The jurisdiction of the bankruptcy courts to hear cases related to bankruptcy is not, however, without limit. For subject matter jurisdiction to exist, there must be some nexus between the "related" civil proceeding and the Title 11 case. Pacor, Inc. v. Higgins, 743 F.2d 984 (1984).

The usual test for determining whether a civil proceeding is related to a bankruptcy proceeding is whether the outcome of that proceeding could conceivably have any effect on the estate being administered in bankruptcy. In re Hall, 30 B.R. at 799 (Bkrptcy.M.D.Tenn.1983); In re General Oil Distributors, Inc., 21 B.R. 888 (Bkrptcy.E.D.NY 1982); and Pacor, Inc. v. Higgins, supra.

Debtor takes the position that the existence of the IRS lien on the Olivers' residence jeopardizes its reorganization by precluding Oliver from investing his own funds into debtor's operation, and has interfered with the operation of debtor's business since Oliver has been caused emotional distress affecting his employment with debtor. Therefore, debtor argues, that this matter is "related" to the above-entitled bankruptcy proceeding.

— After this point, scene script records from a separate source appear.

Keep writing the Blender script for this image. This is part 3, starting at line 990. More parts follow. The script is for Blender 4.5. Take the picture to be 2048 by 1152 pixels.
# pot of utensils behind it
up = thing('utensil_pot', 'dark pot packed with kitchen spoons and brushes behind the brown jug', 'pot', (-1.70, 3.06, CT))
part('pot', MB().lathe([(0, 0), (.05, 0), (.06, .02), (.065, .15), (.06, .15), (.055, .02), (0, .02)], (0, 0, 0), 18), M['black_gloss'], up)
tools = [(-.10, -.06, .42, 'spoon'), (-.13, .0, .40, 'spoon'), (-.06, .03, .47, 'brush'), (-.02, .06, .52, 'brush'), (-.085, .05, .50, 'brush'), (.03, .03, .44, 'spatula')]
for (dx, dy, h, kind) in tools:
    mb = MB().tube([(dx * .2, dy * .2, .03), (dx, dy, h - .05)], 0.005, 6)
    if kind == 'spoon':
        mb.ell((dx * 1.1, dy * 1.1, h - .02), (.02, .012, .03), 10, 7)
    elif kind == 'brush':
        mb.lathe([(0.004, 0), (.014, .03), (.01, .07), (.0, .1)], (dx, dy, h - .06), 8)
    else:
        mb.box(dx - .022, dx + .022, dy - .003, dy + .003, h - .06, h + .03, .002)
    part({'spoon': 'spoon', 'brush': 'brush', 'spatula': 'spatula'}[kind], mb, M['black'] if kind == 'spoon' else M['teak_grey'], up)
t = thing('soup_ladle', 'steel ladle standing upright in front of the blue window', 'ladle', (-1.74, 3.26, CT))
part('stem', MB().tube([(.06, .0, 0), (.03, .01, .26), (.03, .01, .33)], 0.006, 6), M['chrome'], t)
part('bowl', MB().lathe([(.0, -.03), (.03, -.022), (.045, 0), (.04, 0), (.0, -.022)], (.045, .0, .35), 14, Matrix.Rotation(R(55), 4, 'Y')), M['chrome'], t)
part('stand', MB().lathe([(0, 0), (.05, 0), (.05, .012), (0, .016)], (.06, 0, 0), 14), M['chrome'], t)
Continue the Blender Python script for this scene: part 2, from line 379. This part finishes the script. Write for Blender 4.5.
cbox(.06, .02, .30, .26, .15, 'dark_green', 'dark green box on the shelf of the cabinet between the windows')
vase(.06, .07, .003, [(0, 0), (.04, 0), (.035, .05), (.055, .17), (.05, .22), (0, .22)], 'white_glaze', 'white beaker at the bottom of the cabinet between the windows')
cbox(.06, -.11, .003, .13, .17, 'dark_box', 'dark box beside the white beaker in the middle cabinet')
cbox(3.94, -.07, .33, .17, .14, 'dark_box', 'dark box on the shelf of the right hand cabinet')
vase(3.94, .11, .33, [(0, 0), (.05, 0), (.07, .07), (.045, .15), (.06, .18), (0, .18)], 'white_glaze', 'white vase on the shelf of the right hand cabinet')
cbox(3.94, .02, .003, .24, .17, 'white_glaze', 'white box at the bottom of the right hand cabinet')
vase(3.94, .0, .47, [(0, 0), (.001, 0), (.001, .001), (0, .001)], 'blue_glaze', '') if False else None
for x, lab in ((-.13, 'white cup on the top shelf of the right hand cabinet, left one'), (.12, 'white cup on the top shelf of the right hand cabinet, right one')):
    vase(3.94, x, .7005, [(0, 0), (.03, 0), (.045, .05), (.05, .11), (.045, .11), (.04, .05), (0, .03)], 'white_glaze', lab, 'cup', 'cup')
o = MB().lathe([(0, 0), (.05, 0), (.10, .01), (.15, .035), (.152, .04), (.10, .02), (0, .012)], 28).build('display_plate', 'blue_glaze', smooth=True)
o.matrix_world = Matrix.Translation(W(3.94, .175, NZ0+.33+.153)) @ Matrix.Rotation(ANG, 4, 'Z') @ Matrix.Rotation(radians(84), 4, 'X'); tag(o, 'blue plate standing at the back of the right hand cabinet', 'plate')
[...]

Debtor's argument is spurious, illusionary, and wholly without substance. The court is not satisfied by the evidence presented to it that the proceedings in question will in any way affect the administration of this estate, particularly in light of the fact that the controversy is between third parties regarding property that is not property of the estate. To hold otherwise would lead to almost unlimited jurisdiction being granted to the bankruptcy court. The court is also mindful of other forums available to the Olivers and IRS in which they may pursue any other remedies available to them.

THEREFORE, IT IS ORDERED that the motion of debtor be and the same is hereby denied.